Collected material ::
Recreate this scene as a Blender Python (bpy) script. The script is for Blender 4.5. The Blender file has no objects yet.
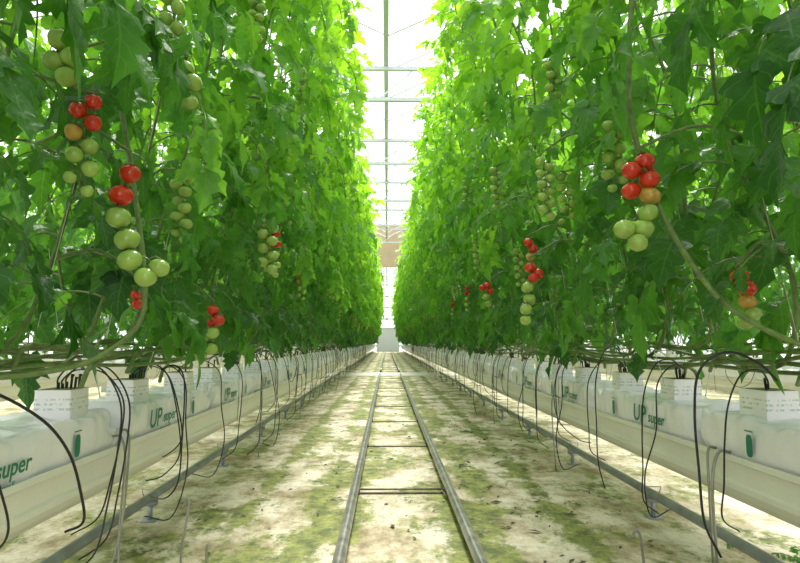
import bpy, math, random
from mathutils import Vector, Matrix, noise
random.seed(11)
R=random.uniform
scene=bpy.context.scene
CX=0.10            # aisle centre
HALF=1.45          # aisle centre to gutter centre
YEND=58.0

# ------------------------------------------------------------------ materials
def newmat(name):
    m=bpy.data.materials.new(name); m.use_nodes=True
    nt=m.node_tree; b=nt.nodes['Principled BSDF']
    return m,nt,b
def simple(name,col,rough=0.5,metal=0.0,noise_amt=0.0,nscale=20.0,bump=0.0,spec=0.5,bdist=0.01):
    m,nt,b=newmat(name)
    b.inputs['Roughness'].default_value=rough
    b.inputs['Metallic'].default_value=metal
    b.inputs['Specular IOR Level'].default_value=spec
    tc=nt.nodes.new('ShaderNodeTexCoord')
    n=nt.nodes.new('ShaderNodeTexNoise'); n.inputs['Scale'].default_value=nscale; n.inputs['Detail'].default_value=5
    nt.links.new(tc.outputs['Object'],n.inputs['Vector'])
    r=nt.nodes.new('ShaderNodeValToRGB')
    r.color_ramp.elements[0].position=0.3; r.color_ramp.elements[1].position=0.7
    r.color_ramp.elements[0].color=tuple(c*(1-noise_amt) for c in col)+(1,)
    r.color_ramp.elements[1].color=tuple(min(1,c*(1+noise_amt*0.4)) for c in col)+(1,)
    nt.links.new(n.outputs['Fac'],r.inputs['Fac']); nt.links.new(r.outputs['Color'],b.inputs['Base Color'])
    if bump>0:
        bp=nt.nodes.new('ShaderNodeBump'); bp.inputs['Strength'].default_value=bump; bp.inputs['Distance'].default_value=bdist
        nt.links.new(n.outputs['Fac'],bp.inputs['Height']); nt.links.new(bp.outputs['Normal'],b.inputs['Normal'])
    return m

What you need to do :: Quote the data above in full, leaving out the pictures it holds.

Answer to the task ::
Recreate this scene as a Blender Python (bpy) script. The script is for Blender 4.5. The Blender file has no objects yet.
import bpy, math, random
from mathutils import Vector, Matrix, noise
random.seed(11)
R=random.uniform
scene=bpy.context.scene
CX=0.10            # aisle centre
HALF=1.45          # aisle centre to gutter centre
YEND=58.0

# ------------------------------------------------------------------ materials
def newmat(name):
    m=bpy.data.materials.new(name); m.use_nodes=True
    nt=m.node_tree; b=nt.nodes['Principled BSDF']
    return m,nt,b
def simple(name,col,rough=0.5,metal=0.0,noise_amt=0.0,nscale=20.0,bump=0.0,spec=0.5,bdist=0.01):
    m,nt,b=newmat(name)
    b.inputs['Roughness'].default_value=rough
    b.inputs['Metallic'].default_value=metal
    b.inputs['Specular IOR Level'].default_value=spec
    tc=nt.nodes.new('ShaderNodeTexCoord')
    n=nt.nodes.new('ShaderNodeTexNoise'); n.inputs['Scale'].default_value=nscale; n.inputs['Detail'].default_value=5
    nt.links.new(tc.outputs['Object'],n.inputs['Vector'])
    r=nt.nodes.new('ShaderNodeValToRGB')
    r.color_ramp.elements[0].position=0.3; r.color_ramp.elements[1].position=0.7
    r.color_ramp.elements[0].color=tuple(c*(1-noise_amt) for c in col)+(1,)
    r.color_ramp.elements[1].color=tuple(min(1,c*(1+noise_amt*0.4)) for c in col)+(1,)
    nt.links.new(n.outputs['Fac'],r.inputs['Fac']); nt.links.new(r.outputs['Color'],b.inputs['Base Color'])
    if bump>0:
        bp=nt.nodes.new('ShaderNodeBump'); bp.inputs['Strength'].default_value=bump; bp.inputs['Distance'].default_value=bdist
        nt.links.new(n.outputs['Fac'],bp.inputs['Height']); nt.links.new(bp.outputs['Normal'],b.inputs['Normal'])
    return m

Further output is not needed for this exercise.